My monthly residency at Yahoo Finance. Jen Rogers, my favorite person to interview me, asked questions for Yahoo Finance's The Final Round. Miles and Brian got in there too.  

I loved the interview. I got across exactly how I feel about markets. The first question Jen asked was, “What are you selling right now?” I explained clearly, "Why would I be selling because that would be a form of capitulation? I want other people to capitulate so I can buy their shares."

That's exactly how we run portfolios, and that's why we have both bonds and stocks.  

What's most interesting about the last month is that the market has gone no place. After four, five, six weeks of volatility people wonder, ‘Should I be doing something?’, ‘Should I be changing things around since all we hear is bad news?’.

My answer is straightforward: News, while it can move markets, is not as important at the particular levels that you want to buy or take profits on.

To use a real-life example, I have a trigger to strongly think about purchasing stock if the S&P 500 gets near 2500. Now will the news make it go there, I don't know, and I don't care. Could a strange announcement from the Trump administration or the Federal Reserve or Apple Computer cause the market to get down to that level? It could, but again, I don't care. What I do care about is what the price of the market is since all we can buy is price. I look at a few other things like how volatile the market is when it gets to that price, what the trading volume is, and honestly you do have to take the pulse of the planet and figure out where the crowd is heading.
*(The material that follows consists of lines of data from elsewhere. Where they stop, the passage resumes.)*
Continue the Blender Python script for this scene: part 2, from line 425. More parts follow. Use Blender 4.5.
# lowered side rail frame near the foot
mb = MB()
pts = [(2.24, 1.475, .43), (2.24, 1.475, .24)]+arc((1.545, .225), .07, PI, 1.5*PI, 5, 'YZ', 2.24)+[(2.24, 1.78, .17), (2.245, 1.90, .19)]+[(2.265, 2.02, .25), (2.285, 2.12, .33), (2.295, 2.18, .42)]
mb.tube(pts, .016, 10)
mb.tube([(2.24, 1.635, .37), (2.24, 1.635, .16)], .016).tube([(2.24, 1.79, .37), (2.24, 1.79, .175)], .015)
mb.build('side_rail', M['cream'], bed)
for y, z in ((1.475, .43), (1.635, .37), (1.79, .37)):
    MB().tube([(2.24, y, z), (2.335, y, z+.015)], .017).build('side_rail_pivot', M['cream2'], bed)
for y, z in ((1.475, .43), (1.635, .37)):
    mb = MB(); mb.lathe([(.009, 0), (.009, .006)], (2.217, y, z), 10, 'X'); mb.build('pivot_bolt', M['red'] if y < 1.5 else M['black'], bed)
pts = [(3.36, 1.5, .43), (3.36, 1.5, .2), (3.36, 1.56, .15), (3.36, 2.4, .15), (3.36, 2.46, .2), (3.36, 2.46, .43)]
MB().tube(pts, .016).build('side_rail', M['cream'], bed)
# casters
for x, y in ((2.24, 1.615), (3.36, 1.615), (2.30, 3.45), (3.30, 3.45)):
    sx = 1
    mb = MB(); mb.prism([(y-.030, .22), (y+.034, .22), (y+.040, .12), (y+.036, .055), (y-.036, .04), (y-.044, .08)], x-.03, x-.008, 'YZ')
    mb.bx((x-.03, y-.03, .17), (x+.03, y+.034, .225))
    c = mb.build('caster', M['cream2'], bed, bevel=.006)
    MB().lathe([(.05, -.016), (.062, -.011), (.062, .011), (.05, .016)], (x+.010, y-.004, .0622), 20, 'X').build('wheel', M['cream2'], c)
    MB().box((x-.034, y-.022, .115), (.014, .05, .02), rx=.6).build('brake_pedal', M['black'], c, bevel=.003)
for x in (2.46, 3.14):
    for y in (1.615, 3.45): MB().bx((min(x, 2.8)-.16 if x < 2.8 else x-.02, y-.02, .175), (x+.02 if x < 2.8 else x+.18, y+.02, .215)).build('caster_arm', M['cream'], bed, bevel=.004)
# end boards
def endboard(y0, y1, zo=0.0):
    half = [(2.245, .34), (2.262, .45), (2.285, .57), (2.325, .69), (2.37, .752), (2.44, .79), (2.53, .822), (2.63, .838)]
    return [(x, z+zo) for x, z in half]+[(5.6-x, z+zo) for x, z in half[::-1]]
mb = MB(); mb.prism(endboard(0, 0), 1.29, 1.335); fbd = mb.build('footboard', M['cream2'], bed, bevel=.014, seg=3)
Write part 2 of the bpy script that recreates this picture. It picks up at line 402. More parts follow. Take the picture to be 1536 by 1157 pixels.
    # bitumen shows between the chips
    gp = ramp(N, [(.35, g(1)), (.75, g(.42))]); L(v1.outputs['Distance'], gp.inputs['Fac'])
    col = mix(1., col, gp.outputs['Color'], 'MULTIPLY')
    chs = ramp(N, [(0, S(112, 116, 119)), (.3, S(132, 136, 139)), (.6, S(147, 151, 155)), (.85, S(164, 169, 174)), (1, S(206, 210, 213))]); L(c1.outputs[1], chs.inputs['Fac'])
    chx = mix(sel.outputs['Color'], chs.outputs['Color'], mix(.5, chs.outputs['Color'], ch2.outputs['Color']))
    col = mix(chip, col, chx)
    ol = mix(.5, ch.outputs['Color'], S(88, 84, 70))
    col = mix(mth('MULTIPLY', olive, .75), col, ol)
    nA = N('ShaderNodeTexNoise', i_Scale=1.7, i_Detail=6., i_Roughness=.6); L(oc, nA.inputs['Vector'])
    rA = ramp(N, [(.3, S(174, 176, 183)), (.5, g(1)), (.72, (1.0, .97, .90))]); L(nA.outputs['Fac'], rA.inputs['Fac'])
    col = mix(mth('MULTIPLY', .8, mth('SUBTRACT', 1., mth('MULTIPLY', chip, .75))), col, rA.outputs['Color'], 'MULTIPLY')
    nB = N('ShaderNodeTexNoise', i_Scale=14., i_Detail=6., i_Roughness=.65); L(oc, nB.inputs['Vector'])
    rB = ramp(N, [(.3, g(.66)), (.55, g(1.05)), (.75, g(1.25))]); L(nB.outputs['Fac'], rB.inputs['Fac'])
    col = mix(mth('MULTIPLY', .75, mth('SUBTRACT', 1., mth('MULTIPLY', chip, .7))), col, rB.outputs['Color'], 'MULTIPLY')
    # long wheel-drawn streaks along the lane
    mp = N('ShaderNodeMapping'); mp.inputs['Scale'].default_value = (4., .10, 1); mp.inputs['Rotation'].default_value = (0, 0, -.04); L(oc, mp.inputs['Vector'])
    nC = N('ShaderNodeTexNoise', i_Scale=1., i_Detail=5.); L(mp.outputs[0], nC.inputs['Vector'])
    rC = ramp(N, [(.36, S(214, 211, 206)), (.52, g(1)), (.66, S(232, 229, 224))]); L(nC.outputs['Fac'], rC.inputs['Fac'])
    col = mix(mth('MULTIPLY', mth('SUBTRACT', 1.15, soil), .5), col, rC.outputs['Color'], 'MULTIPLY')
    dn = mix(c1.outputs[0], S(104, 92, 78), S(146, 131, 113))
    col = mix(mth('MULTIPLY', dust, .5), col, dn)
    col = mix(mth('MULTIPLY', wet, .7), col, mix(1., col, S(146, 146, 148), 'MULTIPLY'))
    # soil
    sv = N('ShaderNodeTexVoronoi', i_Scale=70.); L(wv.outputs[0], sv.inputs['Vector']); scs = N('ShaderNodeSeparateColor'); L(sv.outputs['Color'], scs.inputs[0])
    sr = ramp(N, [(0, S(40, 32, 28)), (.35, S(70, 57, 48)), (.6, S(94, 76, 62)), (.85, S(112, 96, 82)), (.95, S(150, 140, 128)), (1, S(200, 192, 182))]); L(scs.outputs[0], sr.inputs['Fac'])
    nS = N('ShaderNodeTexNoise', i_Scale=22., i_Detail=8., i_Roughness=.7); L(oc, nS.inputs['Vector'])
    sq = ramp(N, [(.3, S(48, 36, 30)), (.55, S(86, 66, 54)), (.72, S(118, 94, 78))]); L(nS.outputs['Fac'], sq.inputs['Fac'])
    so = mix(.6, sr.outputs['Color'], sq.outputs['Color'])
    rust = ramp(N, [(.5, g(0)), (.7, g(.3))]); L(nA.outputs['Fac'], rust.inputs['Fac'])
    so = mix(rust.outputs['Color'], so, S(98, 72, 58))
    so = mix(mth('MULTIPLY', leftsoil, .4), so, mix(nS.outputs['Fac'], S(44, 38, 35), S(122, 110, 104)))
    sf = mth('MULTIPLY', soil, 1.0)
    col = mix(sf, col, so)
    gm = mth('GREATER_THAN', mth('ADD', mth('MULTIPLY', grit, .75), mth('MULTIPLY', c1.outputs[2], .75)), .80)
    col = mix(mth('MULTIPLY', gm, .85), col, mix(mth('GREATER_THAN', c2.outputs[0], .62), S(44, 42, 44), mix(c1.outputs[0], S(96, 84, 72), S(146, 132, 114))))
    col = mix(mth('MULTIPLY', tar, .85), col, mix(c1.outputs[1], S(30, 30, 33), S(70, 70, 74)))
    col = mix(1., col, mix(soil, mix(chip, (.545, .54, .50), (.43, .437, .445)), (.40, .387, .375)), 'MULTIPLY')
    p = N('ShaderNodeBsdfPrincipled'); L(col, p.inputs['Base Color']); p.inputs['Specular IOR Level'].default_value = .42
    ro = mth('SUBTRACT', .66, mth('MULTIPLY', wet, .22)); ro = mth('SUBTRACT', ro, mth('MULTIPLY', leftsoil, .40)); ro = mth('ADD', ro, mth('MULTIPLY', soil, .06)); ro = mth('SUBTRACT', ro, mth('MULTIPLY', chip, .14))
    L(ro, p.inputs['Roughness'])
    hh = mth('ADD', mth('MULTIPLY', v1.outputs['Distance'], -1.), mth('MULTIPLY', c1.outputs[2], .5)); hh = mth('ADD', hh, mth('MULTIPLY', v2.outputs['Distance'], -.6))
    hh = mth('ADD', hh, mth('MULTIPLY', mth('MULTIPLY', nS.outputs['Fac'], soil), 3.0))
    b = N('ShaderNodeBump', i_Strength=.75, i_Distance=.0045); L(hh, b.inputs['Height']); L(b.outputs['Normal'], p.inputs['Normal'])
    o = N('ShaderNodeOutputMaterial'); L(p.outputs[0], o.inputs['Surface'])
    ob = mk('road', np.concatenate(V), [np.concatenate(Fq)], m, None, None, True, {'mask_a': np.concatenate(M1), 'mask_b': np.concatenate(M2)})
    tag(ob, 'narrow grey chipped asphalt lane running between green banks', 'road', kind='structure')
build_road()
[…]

That's different than trading on the news itself, as in the content of the news, because you can't buy a trade war. You can't buy a financial blog. The only thing you can buy is price, so while the news is interesting, sometimes entertaining, and sometimes depressing, the reason I keep abreast of it is because it lets me know what the mood and what the sentiment is for investors and speculators when the markets get to that magic moment where I have to make a hard decision on behalf of all my clients.

Now for the fun stuff: I got to say New Mexico, I got to mention the type of clients I have, and I got to tell people that they should be skiing right now instead of watching the news. Lastly, I’m at the point in my career where I’m able to wear a cool sweater by Ted Baker instead of a white shirt and tie. Thus, it was a success.